We recently caught up with the multi-faceted businesswoman to ask her to share the seven things she’s most interested in at the moment. This is what she said:

1 | Getting lost — What is more stimulating than a foreign road trip, preferably alone, all senses alive, slightly nervous and yet totally blissed out on the unknown? Some of my favorite trips are driving the Westfjords of Iceland, dropping into the Draa Valley in Morocco, and exploring oases and casbahs throughout the desert of Zagora.

2 | Inverted Spaces Orion Wallpaper This breathtaking wallpaper was designed by Calico using NASA’s immense library of satellite imagery to create an abstract view of the infinite expansion of the universe. It’s truly a celestial dream!

3 | Pink and yellow colors extracted from plants and trees — It’s profound how difficult it is to achieve a good pink using chemical dyes, yet every pink found in botanical dyes is so beautiful. My favorite sources are from Avocado Pits, Loquat leaves, Sandalwood and the perfect mustard yellow from Osage Orange wood.

4 | Caudalié Creme Gourmande Hand and Nail Cream This cream is the most kind to my hands, because they are frequently submerged in a pot of dye and I always forget to wear gloves which makes them very dry. I have tried hundreds of hand creams and this works the best for me.

5 | Outside Magazine It is written so well, telling tales of extreme adventure and extraordinary superhuman achievement. I read it in the bath and imagine my alter ego is capable of such things.

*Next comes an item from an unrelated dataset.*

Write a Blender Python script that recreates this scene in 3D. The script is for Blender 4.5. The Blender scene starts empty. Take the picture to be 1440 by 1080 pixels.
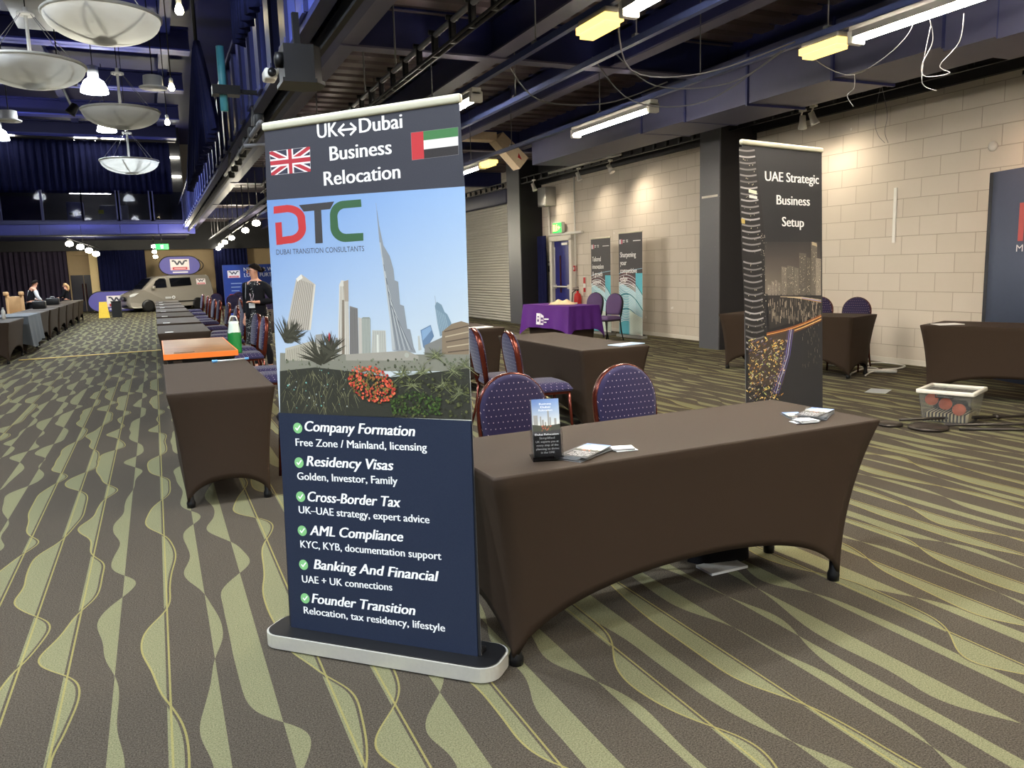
import bpy, bmesh, math, random
from mathutils import Vector, Matrix
PI = math.pi
scene = bpy.context.scene
COL = scene.collection

# ------------------------------------------------------------------ camera
CF, CPIT, CROLL, CYAW, CH = 1105.5, 0.14671, -0.030143, 0.41990, 1.4394
_f = Vector((math.sin(CYAW)*math.cos(CPIT), math.cos(CYAW)*math.cos(CPIT), -math.sin(CPIT)))
_r = Vector((math.cos(CYAW), -math.sin(CYAW), 0))
_u = _r.cross(_f)
CR = math.cos(CROLL)*_r + math.sin(CROLL)*_u
CU = -math.sin(CROLL)*_r + math.cos(CROLL)*_u
CO = Vector((0, 0, CH))
cam_data = bpy.data.cameras.new('camera')
cam = bpy.data.objects.new('camera', cam_data)
COL.objects.link(cam)
cam_data.sensor_width = 36.0
cam_data.sensor_fit = 'HORIZONTAL'
cam_data.lens = CF/1440*36
cam_data.clip_start = 0.05
cam_data.clip_end = 200
mw = Matrix((CR, CU, -_f)).transposed().to_4x4()
mw.translation = CO
cam.matrix_world = mw
scene.camera = cam

# ------------------------------------------------------------------ world, exposure
scene.view_settings.view_transform = 'Standard'
scene.view_settings.look = 'None'
scene.view_settings.gamma = 1.0
scene.view_settings.exposure = 1.6
world = bpy.data.worlds.new('hall_air')
scene.world = world
world.use_nodes = True
world.node_tree.nodes['Background'].inputs[0].default_value = (0.55, 0.62, 0.75, 1)
world.node_tree.nodes['Background'].inputs[1].default_value = 0.25
scene.cycles.max_bounces = 6
scene.cycles.diffuse_bounces = 3
scene.cycles.sample_clamp_indirect = 4.0
scene.cycles.use_denoising = True

# lamp strengths (the lamps themselves are built further down)
FLUO_E = 72.0       # fluorescent tube emission
HIBAY_E = 16.0      # high-bay shade emission
HIBAY_W = 360.0     # high-bay lamp power
BOWL_W = 2.6
SPOT_W = 16.0

# ------------------------------------------------------------------ helpers
def lin(c):
    c /= 255.0
    return c/12.92 if c <= 0.04045 else ((c+0.055)/1.055)**2.4
def C(r, g, b): return (lin(r), lin(g), lin(b), 1.0)

def pix_plane(px, py, o, ud, tilt=0.0):
    """measure a print: where the sight line of a photo point meets the sheet through o along ud, leaning back by tilt: (u, v)"""
    d = _f + CR*((px-720)/CF) - CU*((py-540)/CF)
    u = Vector((ud[0], ud[1], 0)); nb = Vector((-ud[1], ud[0], 0))
    v = Vector((0, 0, math.cos(tilt)))+nb*math.sin(tilt)
    n = u.cross(v); O = Vector((o[0], o[1], 0))
    t = (O-CO).dot(n)/d.dot(n)
    p = CO+d*t-O
    return (p.dot(u), p.dot(v))

class NT:
    def __init__(s, name):
        s.m = bpy.data.materials.new(name)
        s.m.use_nodes = True
        s.t = s.m.node_tree
        s.b = s.t.nodes['Principled BSDF']
    def node(s, typ, **kw):
        n = s.t.nodes.new(typ)
        for k, v in kw.items(): setattr(n, k, v)
        return n
    def put(s, sock, v):
        if hasattr(v, 'is_linked') or isinstance(v, bpy.types.NodeSocket): s.t.links.new(v, sock)
        else: sock.default_value = v
    def M(s, op, a, b=None, c=None):
        n = s.node('ShaderNodeMath', operation=op)
        s.put(n.inputs[0], a)
        if b is not None: s.put(n.inputs[1], b)
        if c is not None: s.put(n.inputs[2], c)
        return n.outputs[0]
    def mix(s, f, a, b):
        n = s.node('ShaderNodeMix', data_type='RGBA')
        s.put(n.inputs[0], f); s.put(n.inputs[6], a); s.put(n.inputs[7], b)
        return n.outputs[2]
    def obj(s): return s.node('ShaderNodeTexCoord').outputs['Object']
    def xyz(s, v):
        n = s.node('ShaderNodeSeparateXYZ'); s.t.links.new(v, n.inputs[0]); return n.outputs
    def comb(s, x, y, z=0.0):
        n = s.node('ShaderNodeCombineXYZ')
        s.put(n.inputs[0], x); s.put(n.inputs[1], y); s.put(n.inputs[2], z)
        return n.outputs[0]
    def noise(s, scale, vec=None, detail=3.0, rough=0.5):
        n = s.node('ShaderNodeTexNoise')
        n.inputs['Scale'].default_value = scale; n.inputs['Detail'].default_value = detail
        n.inputs['Roughness'].default_value = rough
        if vec is not None: s.t.links.new(vec, n.inputs['Vector'])
        return n.outputs['Fac']
    def set(s, color=None, rough=None, metal=None, spec=None, bump=None, bd=0.002, bs=0.4):
        if color is not None: s.put(s.b.inputs['Base Color'], color)
        if rough is not None: s.put(s.b.inputs['Roughness'], rough)
        if metal is not None: s.put(s.b.inputs['Metallic'], metal)
        if spec is not None: s.put(s.b.inputs['Specular IOR Level'], spec)
        if bump is not None:
            n = s.node('ShaderNodeBump'); n.inputs['Strength'].default_value = bs; n.inputs['Distance'].default_value = bd
            s.t.links.new(bump, n.inputs['Height']); s.t.links.new(n.outputs[0], s.b.inputs['Normal'])
        return s.m

def plain(name, col, rough=0.6, metal=0.0, spec=0.5, var=0.12, scale=30.0, bump=0.0):
    """paint, cloth or metal with a little procedural unevenness"""
    n = NT(name)
    f = n.noise(scale, n.obj())
    lo = tuple(c*(1-var) for c in col[:3])+(1,)
    hi = tuple(min(1, c*(1+var)) for c in col[:3])+(1,)
    n.set(n.mix(f, lo, hi), rough, metal, spec)
    if bump: n.set(bump=f, bd=bump)
    return n.m

def emit(name, col, strength, base=None):
    n = NT(name)
    n.set(base or col, 0.4)
    n.b.inputs['Emission Color'].default_value = col
    n.b.inputs['Emission Strength'].default_value = strength
    return n.m

class MB:
    """collects shapes, then links them as one mesh object"""
    def __init__(s):
        s.bm = bmesh.new(); s.cl = None
    def add(s, vs, fs, mat=0, smooth=False, M=None):
        bv = [s.bm.verts.new(M @ Vector(v) if M else Vector(v)) for v in vs]
        out = []
        for f in fs:
            try:
                q = s.bm.faces.new([bv[i] for i in f])
            except ValueError:
                continue
            q.material_index = mat; q.smooth = smooth; out.append(q)
        return out
    def box(s, c, d, mat=0, bev=0.0, M=None, seg=2):
        x, y, z = d[0]/2, d[1]/2, d[2]/2
        vs = [(c[0]+i*x, c[1]+j*y, c[2]+k*z) for i in (-1, 1) for j in (-1, 1) for k in (-1, 1)]
        fs = [(0, 1, 3, 2), (4, 6, 7, 5), (0, 4, 5, 1), (2, 3, 7, 6), (0, 2, 6, 4), (1, 5, 7, 3)]
        if not bev:
            s.add(vs, fs, mat, False, M); return
        t = bmesh.new()
        tv = [t.verts.new(v) for v in vs]
        for f in fs: t.faces.new([tv[i] for i in f])
        bmesh.ops.bevel(t, geom=t.edges[:], offset=bev, segments=seg, profile=0.5, affect='EDGES')
        t.verts.index_update()
        s.add([v.co.copy() for v in t.verts], [[v.index for v in f.verts] for f in t.faces], mat, True, M)
        t.free()
    def path(s, pts, r, seg=8, mat=0, closed=False, M=None, smooth=True, sq=1.0):
        pts = [Vector(p) for p in pts]; n = len(pts)
        rs = r if isinstance(r, (list, tuple)) else [r]*n
        vs, fs = [], []
        prev = None
        for i, p in enumerate(pts):
            if closed: t = (pts[(i+1) % n]-pts[i-1])
            else: t = pts[min(i+1, n-1)]-pts[max(i-1, 0)]
            t.normalize()
            if prev is None:
                a = Vector((0, 0, 1)) if abs(t.z) < 0.9 else Vector((1, 0, 0))
            else: a = prev
            a = a-t*a.dot(t); a.normalize(); prev = a
            b = t.cross(a)
            for k in range(seg):
                th = 2*PI*k/seg+PI/seg
                vs.append(p+(a*math.cos(th)+b*math.sin(th)*sq)*rs[i])
        m = n if closed else n-1
        for i in range(m):
            for k in range(seg):
                fs.append((i*seg+k, i*seg+(k+1) % seg, ((i+1) % n)*seg+(k+1) % seg, ((i+1) % n)*seg+k))
        if not closed:
            fs.append(tuple(range(seg-1, -1, -1))); fs.append(tuple((n-1)*seg+k for k in range(seg)))
        s.add(vs, fs, mat, smooth, M)
    def tube(s, a, b, r, seg=8, mat=0, M=None, smooth=True):
        s.path([a, b], r, seg, mat, False, M, smooth)
    def bar(s, a, b, w, mat=0, M=None):
        s.path([a, b], w*0.7071, 4, mat, False, M, False)
    def lathe(s, prof, seg=24, mat=0, M=None, smooth=True, sx=1.0, sy=1.0, cap=True):
        vs, fs = [], []
        n = len(prof)
        for r, z in prof:
            for k in range(seg):
                a = 2*PI*k/seg
                vs.append((r*math.cos(a)*sx, r*math.sin(a)*sy, z))
        for i in range(n-1):
            for k in range(seg):
                fs.append((i*seg+k, i*seg+(k+1) % seg, (i+1)*seg+(k+1) % seg, (i+1)*seg+k))
        if cap and prof[0][0] > 1e-4: fs.append(tuple(range(seg-1, -1, -1)))
        if cap and prof[-1][0] > 1e-4: fs.append(tuple((n-1)*seg+k for k in range(seg)))
        s.add(vs, fs, mat, smooth, M)
        return s
    def prism(s, pts, z0, z1, mat=0, M=None, smooth=False):
        n = len(pts)
        vs = [(p[0], p[1], z0) for p in pts]+[(p[0], p[1], z1) for p in pts]
        fs = [tuple(range(n-1, -1, -1)), tuple(range(n, 2*n))]
        fs += [(i, (i+1) % n, n+(i+1) % n, n+i) for i in range(n)]
        s.add(vs, fs, mat, smooth, M)
    def grid(s, fn, nu, nv, mat=0, smooth=True, M=None, closed=False):
        vs = [fn(i/nu, j/nv) for i in range(nu+1) for j in range(nv+1)]
        w = nv+1
        fs = [(i*w+j, (i+1)*w+j, (i+1)*w+j+1, i*w+j+1) for i in range(nu) for j in range(nv)]
        s.add(vs, fs, mat, smooth, M)
    def build(s, name, mats, parent=None, loc=None, merge=False):
        if merge: bmesh.ops.remove_doubles(s.bm, verts=s.bm.verts[:], dist=1e-5)
        bmesh.ops.recalc_face_normals(s.bm, faces=s.bm.faces[:])
        me = bpy.data.meshes.new(name)
        s.bm.to_mesh(me); s.bm.free()
        for m in (mats if isinstance(mats, (list, tuple)) else [mats]): me.materials.append(m)
        o = bpy.data.objects.new(name, me)
        COL.objects.link(o)
        if parent: o.parent = parent
        if loc: o.location = loc
        return o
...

6 | The Burkina Slide The prettiest summer shoe by Aurora James of Brother Vellies. Handwoven in Burkina Faso, Ethiopia by a marginalized community of women weavers. These shoes just make me happy — it’s like wearing flowers on your feet.

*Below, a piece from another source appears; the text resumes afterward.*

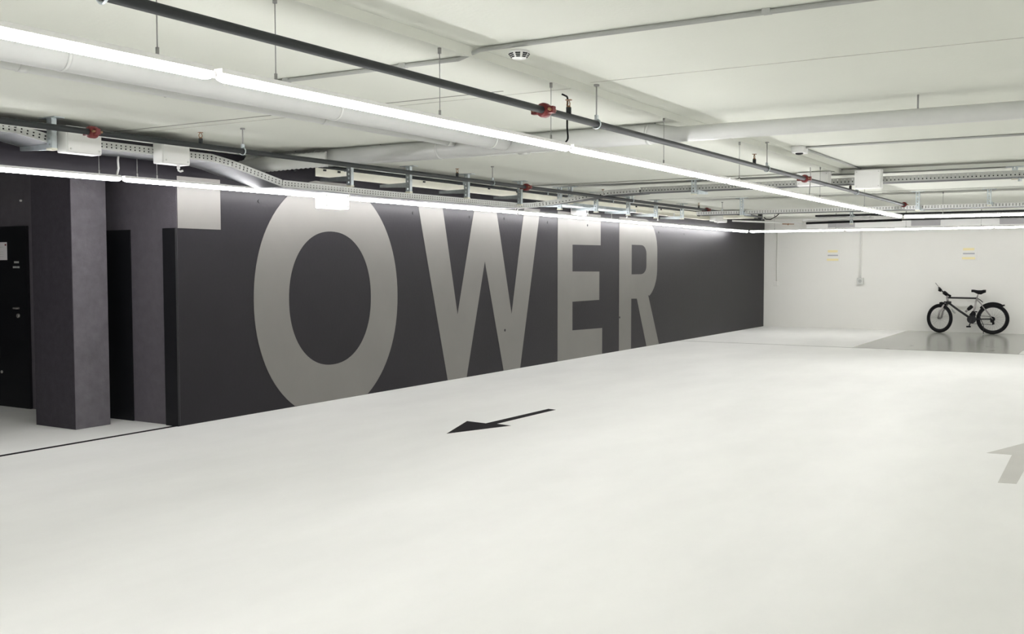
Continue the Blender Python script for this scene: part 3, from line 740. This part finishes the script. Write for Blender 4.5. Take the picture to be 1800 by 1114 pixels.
# saddle
MB().path([st_, bp(0.262, 0.93)], 0.013, 10).build('seat_post', 'alu', bike)
sx = [(-0.155, .012), (-0.10, .024), (-0.02, .036), (0.05, .062), (0.10, .078), (0.135, .070), (0.15, .04)]
bms = MB()
rings = []
for dx, hw in sx:
    zt = 0.985 + (0.012 if abs(dx) > 0.09 else 0.0)
    thick = 0.05 + 0.05 * max(0, 1 - abs(dx - 0.03) / 0.14)
    ring = []
    for k in range(10):
        a = 2 * math.pi * k / 10
        ring.append(bms.bm.verts.new(bp(0.265 + dx, zt + (0.01 if math.sin(a) > 0 else thick) * math.sin(a), math.cos(a) * hw)))
    rings.append(ring)
for A, B in zip(rings[:-1], rings[1:]):
    for k in range(10):
        bms.bm.faces.new((A[k], A[(k + 1) % 10], B[(k + 1) % 10], B[k])).smooth = True
bms.bm.faces.new(rings[0]); bms.bm.faces.new(rings[-1])
bms.build('saddle', 'rubber', bike)
# handlebar, turned with the wheel
MB().path([ht, bp(-0.42, 0.885), bp(-0.475, 0.915)], 0.015, 10).build('stem', 'alu', bike)
hbar = MB().path([bp(-0.31, 0.865, -0.26), bp(-0.40, 0.905, -0.12), bp(-0.475, 0.925, 0.0), bp(-0.56, 0.99, 0.12), bp(-0.625, 1.04, 0.24)], 0.016, 10).build('handlebar', 'frame', bike)
MB().path([bp(-0.30, 0.862, -0.28), bp(-0.375, 0.895, -0.17)], 0.026, 10).build('grip', 'rubber', hbar)
MB().path([bp(-0.555, 0.985, 0.11), bp(-0.62, 1.035, 0.23)], 0.024, 10).build('grip', 'rubber', hbar)
MB().path([bp(-0.40, 0.895, -0.13), bp(-0.46, 0.93, -0.05)], [0.04, 0.045], 10).path([bp(-0.56, 0.975, 0.08), bp(-0.60, 0.985, 0.12)], 0.03, 8).build('brake_lever', 'rubber', hbar)
MB().path([bp(-0.60, 1.03, 0.2), bp(-0.70, 1.15, 0.22)], 0.008, 8).build('bar_end', 'alu', hbar)
# bottle and small bag on the frame
MB().path([bp(0.045, 0.54), bp(0.075, 0.57), bp(0.125, 0.62), bp(0.14, 0.635)], [0.03, 0.042, 0.042, 0.03], 12).build('water_bottle', 'rubber', bike)
MB().path([bp(0.00, 0.495), bp(0.045, 0.54)], [0.026, 0.026], 12).build('bottle_cap', 'alu', bike)
MB().path([bp(0.14, 0.40), bp(0.17, 0.47), bp(0.16, 0.52)], [0.07, 0.055, 0.02], 10).build('frame_bag', 'rubber', bike)
MB().path([bp(0.30, 0.42, -0.07), bp(0.40, 0.20, -0.10), bp(0.405, 0.015, -0.13)], 0.008, 8).build('kickstand', 'frame', bike)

7 | My flower garden — I lived in cities all my life until I came to Colorado and hadn’t ever had the land or patience to grow anything. I get constant joy from a flower reseeding itself and coming back the next year. I cut them for my house and extract color from them to use as dye. I also make a good martini from organic rose petals simmered to extract flavor and color, filtered with some lemon juice.